Does all of the available pins have to be used on the shift register? ie/ Cascading two 8 bit 165s to input only 12 of the available 16 bits. (12 push-buttons) And what if the push-buttons are not always powered. Obviously I'm quite new to the hobby. Tyro Novice...
Does all of the available pins have to be used on the shift register?
No
If you have not got a use for the pins it is best to connect them to ground through a 1K resistor.
Grumpy_Mike:
If you have not got a use for the pins it is best to connect them to ground through a 1K resistor.
Not wanting to hijack this thread but is there a reason why one does not wire unused inputs directly to ground (or Vcc)?
No electrical reason on a CMOS shift register input, but on an Arduino, connecting "unused" pins to ground or Vcc means that if the code accidentally (but that could never happen, would it?) set that pin to an output in the opposite polarity, you would be overloading the pin driver.
(There were reasons not to tie inputs directly HIGH in the original 7400 logic series, but 74 and 74LS series are obsolete and it makes no sense whatever to use them in new designs or for replacement.)
OK, there is a reason and a very practical one.

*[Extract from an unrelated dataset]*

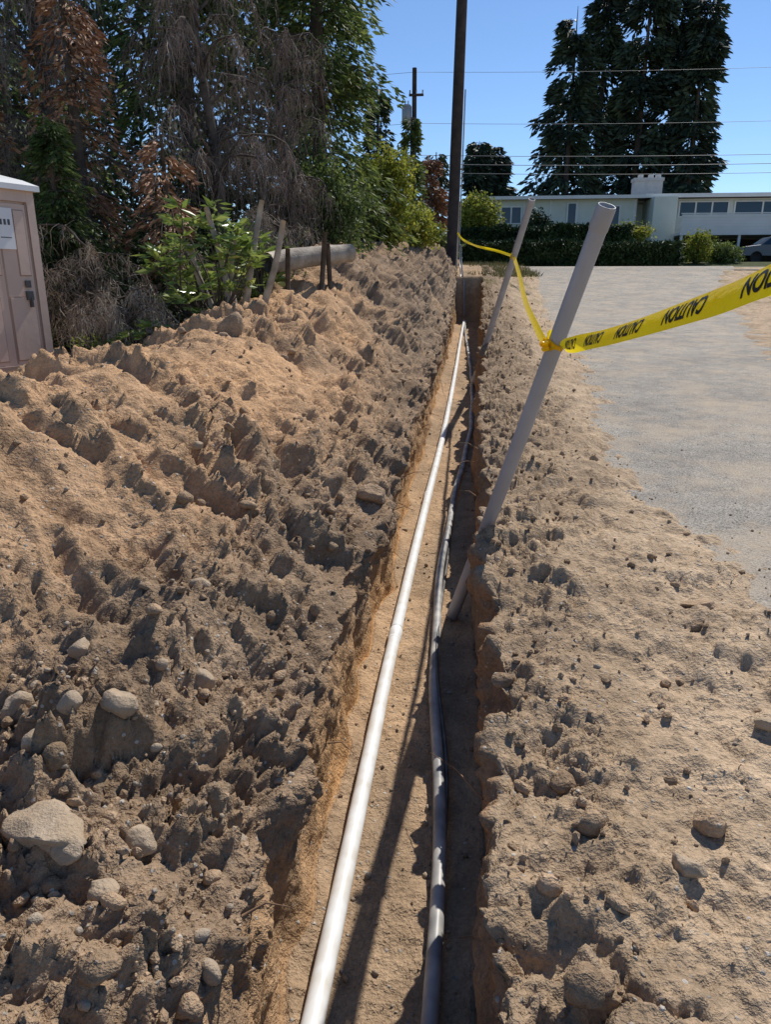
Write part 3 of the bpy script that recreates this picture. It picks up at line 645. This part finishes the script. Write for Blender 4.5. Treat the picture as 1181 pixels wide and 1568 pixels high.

Tying them with a resistor means that if you later need to use that input, you just de-solder the resistor. So do not use resistor arrays for this purpose!

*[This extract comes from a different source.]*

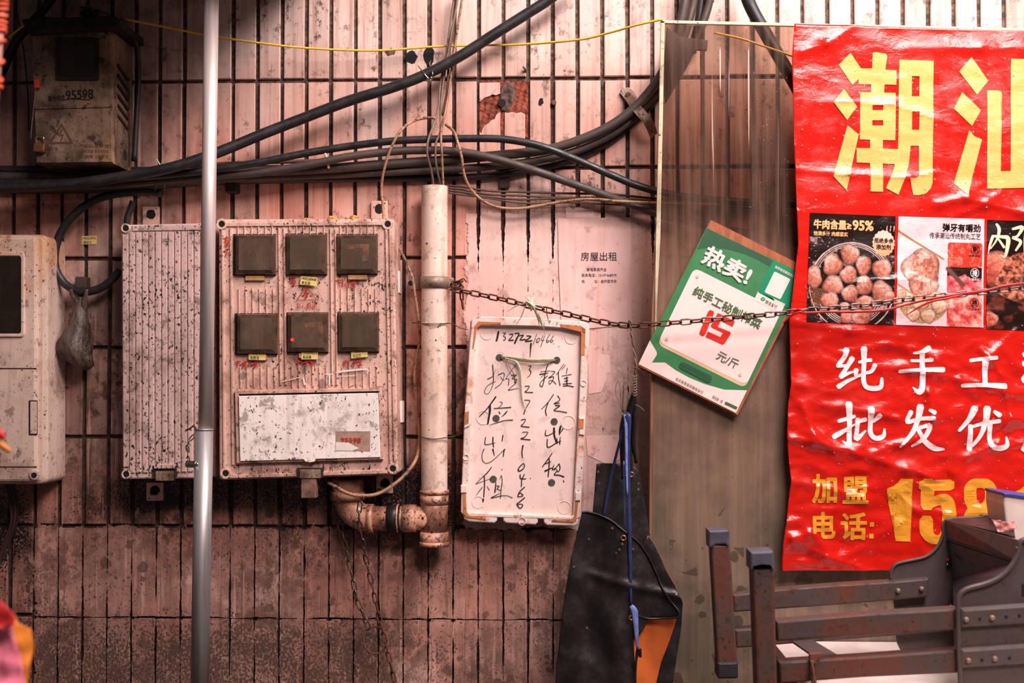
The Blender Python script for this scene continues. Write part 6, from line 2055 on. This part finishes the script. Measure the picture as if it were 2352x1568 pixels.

one. Tying them with a resistor means that if you later need to use that input, you just de-solder the resistor
If you use a 10K resistor then you can connect an input directly to the resistor / input with no unsoldering needed.
Grumpy_Mike:
If you use a 10K resistor then you can connect an input directly to the resistor / input with no unsoldering needed.
And if you use a pull-up to 5 V - as there should be on all of the button inputs, because the buttons should wire to ground - you can just add more buttons as needed. 
In this case, do use 10k 8-pack resistor arrays. And provide PCB pads for the extra connections.